In yet another version of the game, where players stayed in the same groups for successive rounds, punishment was more effective in maintaining co-operation than where players kept changing groups.

This suggests that strong reciprocity has a greater effect on co-operation when groups are more coherent and permanent.

You see from all this how concerned people are with their perceptions of what's fair or not fair. The standard economic model abstracts from all considerations of fairness ("equity") and this explains why its attempts to predict human behaviour can be astray.

Note, too, that what we see here is the tendency of people to enforce "pro-social norms" - generally accepted standards of behaviour that serve to advance the interests of the community as a whole.

Why have humans evolved in a way that makes them worry about the welfare of the group rather than just themselves and their close relations? Probably because groups with pro-social norms outcompete groups that are deficient in this respect.

It's not surprising that the great religions - Judaism, Christianity, Buddhism, Islam, Hinduism, and so forth - stress the pro-social norms such as helping your neighbour, giving each his due and turning the other cheek.

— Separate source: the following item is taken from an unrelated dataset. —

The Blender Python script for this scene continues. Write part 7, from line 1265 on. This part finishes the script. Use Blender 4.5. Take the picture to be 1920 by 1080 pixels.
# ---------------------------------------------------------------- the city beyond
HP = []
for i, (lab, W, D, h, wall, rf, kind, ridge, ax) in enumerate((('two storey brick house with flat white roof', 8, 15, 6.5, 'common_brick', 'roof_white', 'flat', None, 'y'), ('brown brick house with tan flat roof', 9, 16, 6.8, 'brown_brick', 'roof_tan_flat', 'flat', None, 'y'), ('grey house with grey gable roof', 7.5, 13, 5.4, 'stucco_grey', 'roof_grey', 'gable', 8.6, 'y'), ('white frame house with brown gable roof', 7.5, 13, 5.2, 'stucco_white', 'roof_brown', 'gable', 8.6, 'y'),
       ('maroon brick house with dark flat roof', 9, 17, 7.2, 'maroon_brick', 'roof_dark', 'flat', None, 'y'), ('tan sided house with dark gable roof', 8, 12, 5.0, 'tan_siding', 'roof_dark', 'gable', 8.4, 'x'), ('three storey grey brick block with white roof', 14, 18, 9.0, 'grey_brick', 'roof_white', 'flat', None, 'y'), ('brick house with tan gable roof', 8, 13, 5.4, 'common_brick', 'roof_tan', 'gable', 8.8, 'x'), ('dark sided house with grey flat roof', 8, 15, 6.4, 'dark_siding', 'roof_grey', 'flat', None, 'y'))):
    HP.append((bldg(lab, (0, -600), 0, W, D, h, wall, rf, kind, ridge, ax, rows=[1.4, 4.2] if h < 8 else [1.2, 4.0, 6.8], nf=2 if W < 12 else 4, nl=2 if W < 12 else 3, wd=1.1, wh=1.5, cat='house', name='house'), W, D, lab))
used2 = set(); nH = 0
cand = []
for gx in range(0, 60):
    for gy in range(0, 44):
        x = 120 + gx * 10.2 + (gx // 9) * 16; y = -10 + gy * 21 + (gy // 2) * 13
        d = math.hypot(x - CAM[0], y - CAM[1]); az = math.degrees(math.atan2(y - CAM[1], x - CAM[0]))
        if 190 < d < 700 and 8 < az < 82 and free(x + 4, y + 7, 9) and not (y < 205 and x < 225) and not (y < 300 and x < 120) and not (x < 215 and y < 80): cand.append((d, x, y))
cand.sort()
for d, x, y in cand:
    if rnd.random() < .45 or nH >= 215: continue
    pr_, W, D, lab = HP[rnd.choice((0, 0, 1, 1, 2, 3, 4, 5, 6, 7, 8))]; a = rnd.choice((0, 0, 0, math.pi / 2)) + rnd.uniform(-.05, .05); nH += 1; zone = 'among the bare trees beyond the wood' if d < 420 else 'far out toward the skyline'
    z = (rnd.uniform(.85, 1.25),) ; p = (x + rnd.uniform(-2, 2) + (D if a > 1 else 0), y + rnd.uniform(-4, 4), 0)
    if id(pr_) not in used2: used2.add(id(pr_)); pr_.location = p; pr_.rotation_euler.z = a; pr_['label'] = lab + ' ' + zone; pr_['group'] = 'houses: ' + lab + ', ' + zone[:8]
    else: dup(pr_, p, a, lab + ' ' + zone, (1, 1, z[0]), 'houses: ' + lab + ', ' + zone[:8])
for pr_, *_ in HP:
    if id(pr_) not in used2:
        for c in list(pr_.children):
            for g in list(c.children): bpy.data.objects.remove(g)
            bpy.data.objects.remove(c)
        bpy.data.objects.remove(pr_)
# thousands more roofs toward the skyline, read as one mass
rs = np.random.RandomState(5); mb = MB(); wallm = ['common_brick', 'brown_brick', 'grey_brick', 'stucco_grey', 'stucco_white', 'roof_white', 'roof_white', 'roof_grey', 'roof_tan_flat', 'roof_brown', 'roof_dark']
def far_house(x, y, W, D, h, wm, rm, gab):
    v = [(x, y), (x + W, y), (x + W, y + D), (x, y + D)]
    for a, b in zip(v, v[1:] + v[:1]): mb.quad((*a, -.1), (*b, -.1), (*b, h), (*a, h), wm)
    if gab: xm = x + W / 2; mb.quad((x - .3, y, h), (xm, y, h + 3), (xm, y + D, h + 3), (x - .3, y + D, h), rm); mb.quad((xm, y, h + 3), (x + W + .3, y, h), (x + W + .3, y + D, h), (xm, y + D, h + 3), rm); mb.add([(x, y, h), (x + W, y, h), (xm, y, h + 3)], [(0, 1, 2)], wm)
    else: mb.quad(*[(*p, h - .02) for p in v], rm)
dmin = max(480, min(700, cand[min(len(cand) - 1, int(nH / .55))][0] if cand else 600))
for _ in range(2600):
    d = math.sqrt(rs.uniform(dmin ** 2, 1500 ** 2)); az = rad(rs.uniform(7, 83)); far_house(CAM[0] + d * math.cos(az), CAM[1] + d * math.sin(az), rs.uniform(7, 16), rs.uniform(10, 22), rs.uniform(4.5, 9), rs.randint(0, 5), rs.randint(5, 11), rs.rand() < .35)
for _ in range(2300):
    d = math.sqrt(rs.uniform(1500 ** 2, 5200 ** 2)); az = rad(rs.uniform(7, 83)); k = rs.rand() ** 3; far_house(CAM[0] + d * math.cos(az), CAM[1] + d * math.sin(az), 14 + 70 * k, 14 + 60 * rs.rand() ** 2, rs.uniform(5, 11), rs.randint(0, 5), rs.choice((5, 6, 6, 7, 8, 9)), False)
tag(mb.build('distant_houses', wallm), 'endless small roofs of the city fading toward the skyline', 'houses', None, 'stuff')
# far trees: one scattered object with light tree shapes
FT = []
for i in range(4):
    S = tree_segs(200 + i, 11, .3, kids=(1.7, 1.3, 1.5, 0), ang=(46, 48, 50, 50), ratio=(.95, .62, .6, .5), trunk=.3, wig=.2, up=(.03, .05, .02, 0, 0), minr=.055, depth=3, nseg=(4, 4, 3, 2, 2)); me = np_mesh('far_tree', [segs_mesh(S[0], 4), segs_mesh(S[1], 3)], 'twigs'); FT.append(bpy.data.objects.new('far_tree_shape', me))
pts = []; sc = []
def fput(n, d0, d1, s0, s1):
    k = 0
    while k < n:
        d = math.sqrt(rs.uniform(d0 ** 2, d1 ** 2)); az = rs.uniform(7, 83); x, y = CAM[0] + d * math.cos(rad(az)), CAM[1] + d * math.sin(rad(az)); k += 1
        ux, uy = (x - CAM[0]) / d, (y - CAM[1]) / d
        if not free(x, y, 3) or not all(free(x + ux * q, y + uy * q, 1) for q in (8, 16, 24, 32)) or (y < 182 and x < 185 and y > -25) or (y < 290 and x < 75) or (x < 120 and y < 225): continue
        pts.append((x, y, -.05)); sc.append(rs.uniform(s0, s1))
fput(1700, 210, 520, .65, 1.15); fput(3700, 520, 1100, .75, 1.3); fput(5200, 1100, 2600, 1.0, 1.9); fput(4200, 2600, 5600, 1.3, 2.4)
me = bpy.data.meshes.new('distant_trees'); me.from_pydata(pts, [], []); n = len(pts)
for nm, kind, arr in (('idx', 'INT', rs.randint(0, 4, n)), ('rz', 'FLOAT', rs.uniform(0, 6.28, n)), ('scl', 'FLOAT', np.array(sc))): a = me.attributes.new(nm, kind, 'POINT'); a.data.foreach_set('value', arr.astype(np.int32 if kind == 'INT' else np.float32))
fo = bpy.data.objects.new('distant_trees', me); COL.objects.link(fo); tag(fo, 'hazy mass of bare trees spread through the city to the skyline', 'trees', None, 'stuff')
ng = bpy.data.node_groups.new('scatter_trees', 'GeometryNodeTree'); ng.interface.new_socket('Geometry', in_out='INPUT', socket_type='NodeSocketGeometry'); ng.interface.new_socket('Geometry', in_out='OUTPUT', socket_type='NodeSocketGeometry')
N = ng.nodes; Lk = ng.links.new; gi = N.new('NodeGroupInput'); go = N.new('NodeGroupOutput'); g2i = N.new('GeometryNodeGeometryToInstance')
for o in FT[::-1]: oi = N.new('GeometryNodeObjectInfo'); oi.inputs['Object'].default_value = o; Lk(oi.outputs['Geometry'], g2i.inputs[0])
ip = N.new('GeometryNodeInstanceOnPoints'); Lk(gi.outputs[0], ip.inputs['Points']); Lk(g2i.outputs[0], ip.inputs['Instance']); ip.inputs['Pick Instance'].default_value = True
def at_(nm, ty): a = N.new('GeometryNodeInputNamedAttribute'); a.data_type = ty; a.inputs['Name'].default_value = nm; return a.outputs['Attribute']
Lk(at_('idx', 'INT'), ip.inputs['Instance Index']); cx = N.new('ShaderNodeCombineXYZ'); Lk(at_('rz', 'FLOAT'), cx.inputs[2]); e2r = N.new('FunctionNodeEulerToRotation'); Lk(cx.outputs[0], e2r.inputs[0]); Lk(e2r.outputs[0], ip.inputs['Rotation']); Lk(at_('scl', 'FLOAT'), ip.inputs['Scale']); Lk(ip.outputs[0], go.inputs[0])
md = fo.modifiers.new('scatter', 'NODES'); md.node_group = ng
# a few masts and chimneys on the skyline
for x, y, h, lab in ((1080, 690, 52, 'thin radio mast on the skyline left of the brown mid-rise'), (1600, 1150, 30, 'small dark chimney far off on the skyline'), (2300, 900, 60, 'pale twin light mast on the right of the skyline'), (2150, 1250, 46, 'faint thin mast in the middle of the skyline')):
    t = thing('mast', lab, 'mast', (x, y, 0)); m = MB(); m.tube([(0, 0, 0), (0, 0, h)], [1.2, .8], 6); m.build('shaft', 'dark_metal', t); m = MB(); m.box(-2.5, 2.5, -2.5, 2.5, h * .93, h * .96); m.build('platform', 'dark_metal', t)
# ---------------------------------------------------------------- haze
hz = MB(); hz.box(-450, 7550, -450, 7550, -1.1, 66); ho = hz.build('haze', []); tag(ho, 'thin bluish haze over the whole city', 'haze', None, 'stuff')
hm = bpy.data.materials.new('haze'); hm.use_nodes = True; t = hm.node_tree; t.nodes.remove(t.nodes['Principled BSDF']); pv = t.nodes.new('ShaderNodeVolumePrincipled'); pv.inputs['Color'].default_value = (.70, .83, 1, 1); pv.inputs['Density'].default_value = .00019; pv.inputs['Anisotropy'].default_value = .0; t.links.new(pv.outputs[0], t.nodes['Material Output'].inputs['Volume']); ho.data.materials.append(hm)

These research conclusions have implications for government policy. Economists, convinced of people's simple selfishness, usually propose to deal with antisocial behaviour by raising the material cost of that behaviour. Increase the penalty if you're caught and increase the chance of being caught.

But this research suggests a principal purpose of publicly proclaimed laws and regulations is to stigmatise anti-social behaviour and thereby influence people's values and codes of behaviour.

To put it more positively, the authors say that "effective policies are those that support socially valued outcomes not only by harnessing selfish motives to socially valued ends, but also by evoking, cultivating and empowering public-spirited motives".